In total, 50 people were charged in the scam, including admission counselors, school administrators and college sports coaches, most of whom were dismissed from their occupations after the FBI investigation results to the scandal were released. The main players of the scandal, however, were wealthy Hollywood stars accused of bribery that could add up to a shocking $6.5 million.

It is easy to view the news as an extreme scandal that exposed the inequity of higher education in the US. But, this scandal has also shed light onto what has been known for years: the affluent have huge advantages in the college admission process.

However, the scandal also acts as evidence that elite colleges have chosen to focus more on a student’s merit than their wealth, as families of mediocre but wealthy students have to resort to bribery and other criminal activities as a last resort to gaining acceptance.

As the nation grows more racially diverse, the higher education system is starting to narrow gaps between whites and minorities. In the past, it was much easier to get into a top university if one was white, male and wealthy. However, many colleges are now choosing to consider other factors into the admissions process in order to increase diversity on campus.
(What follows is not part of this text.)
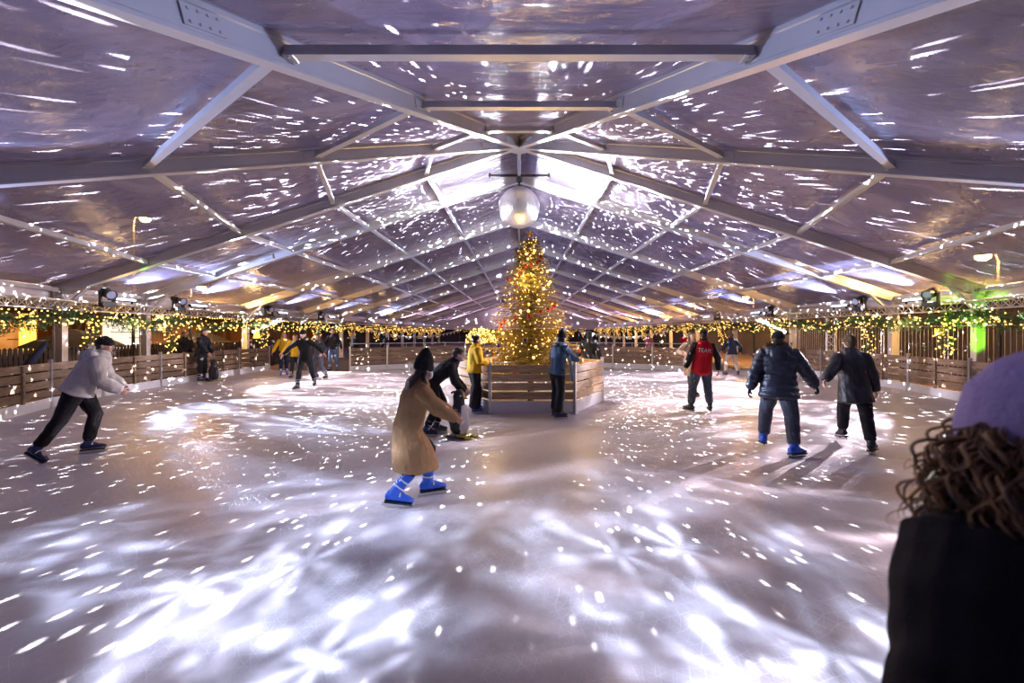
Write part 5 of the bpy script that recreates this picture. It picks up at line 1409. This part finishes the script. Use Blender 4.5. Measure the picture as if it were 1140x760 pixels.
o = light('green_flood', 'SPOT', (11.55, 10.0, .35), 800, (.30,1,.02), spot_size=rad(48), spot_blend=.5, shadow_soft_size=.05); aim(o, (12.2, 11.1, 2.2))
o = light('green_flood', 'SPOT', (-11.0, 12.0, 2.75), 110, (.25,1,.15), spot_size=rad(22), spot_blend=.6, shadow_soft_size=.05); aim(o, (-9.8, 11.1, 3.5))
# ------------------------------------------------------------------ camera, world, view
cam_d = bpy.data.cameras.new('camera'); cam = bpy.data.objects.new('camera', cam_d); COL.objects.link(cam)
cam.location = (0, 0, 1.72); cam.rotation_euler = (PI/2, 0, 0)
cam_d.sensor_width = 36; cam_d.lens = 36 * 459 / 1140
cam_d.shift_x = -8/1140; cam_d.shift_y = -10/1140
cam_d.clip_start = .05; cam_d.clip_end = 400
cam_d.dof.use_dof = True; cam_d.dof.focus_distance = 8.0; cam_d.dof.aperture_fstop = 1.8
sc.camera = cam
w = bpy.data.worlds.new('night_sky'); sc.world = w; w.use_nodes = True
N, L = w.node_tree.nodes, w.node_tree.links
bg = N['Background']
tc = N.new('ShaderNodeTexCoord'); nz = N.new('ShaderNodeTexNoise'); nz.inputs['Scale'].default_value = 2.2; nz.inputs['Detail'].default_value = 5
L.new(tc.outputs['Generated'], nz.inputs['Vector'])
cr = N.new('ShaderNodeValToRGB'); cr.color_ramp.elements[0].position = .35; cr.color_ramp.elements[1].position = .7
cr.color_ramp.elements[0].color = (.010,.010,.030,1); cr.color_ramp.elements[1].color = (.11,.09,.26,1)
L.new(nz.outputs['Fac'], cr.inputs[0]); L.new(cr.outputs[0], bg.inputs['Color']); bg.inputs['Strength'].default_value = .75
sc.view_settings.view_transform = 'Standard'; sc.view_settings.look = 'None'
sc.view_settings.gamma = 1; sc.view_settings.use_curve_mapping = False
sc.view_settings.exposure = 0.0
sc.cycles.use_adaptive_sampling = False
sc.cycles.max_bounces = 6; sc.cycles.diffuse_bounces = 3; sc.cycles.glossy_bounces = 3; sc.cycles.transparent_max_bounces = 8
sc.cycles.sample_clamp_indirect = 4; sc.cycles.caustics_reflective = False; sc.cycles.caustics_refractive = False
According to a March 16 article published by Quartz, in 1933, 82% of Harvard applicants met these standards. But in recent years, that number has dropped significantly. In 2003, the percentage fell to 9.8%. In 2018, the number dropped even lower to 4.6%. This goes to show that higher level universities are expanding their pool of applicants to a much wider base.

In recent years, the growing wealth of the American middle class, eagerness of many international students to receive a US education and number of first-generation children applying has prompted fewer admission spots available for the mediocre children of the wealthy. American universities have diverted their attention to the academically outstanding children of lower or middle-income families. Financial aid has been one of the many beneficial programs that have come about directed towards non-affluent or disadvantaged students. For example, students from households that make less than $65,000 annually can attend Harvard for free if they gain admission.

This phenomenon results from the principle of supply and demand. Due to the growing want of obtaining a higher education, demand has risen dramatically while supply levels have remained the same. For example, according to Quartz, the number of freshman applicants at Dartmouth has nearly doubled between 2003 and 2018, to 22,033. However, the number of students accepted actually fell 8% to 1,925.

For universities, this is a huge benefit. By having an increased amount of applicants and a decreased amount of accepted students, the college’s acceptance rate decreases. And for the public, the perception is that the lower the acceptance rate, the better and more elite the university is.

This scandal has also prompted a new call to end legacy admissions with advocates declaring that they benefit the white and wealthy. According to a study by The Century Foundation, currently, around three quarters of the US News & World Report’s top 100 universities give special attention to relatives of alumni. Many student led groups, such as the Cornell First Generation Student Union and the Socioeconomic Diversity Advocates at the University of Chicago, have announced that they plan to challenge such policies, protesting that relatives of alumni should not receive such privileges.

This historic scandal goes to show that the college admission process is still far from being a fair meritocracy, but one must also consider the many strides that have been taken by universities to ensure that there is diversity in incoming classes and that applicants have equal playing fields.

Given the many obstacles that have been created, it is no wonder that average yet wealthy students must resort to using their wealth to make their passage into universities easier. They are only now starting to realize that money can not buy everything.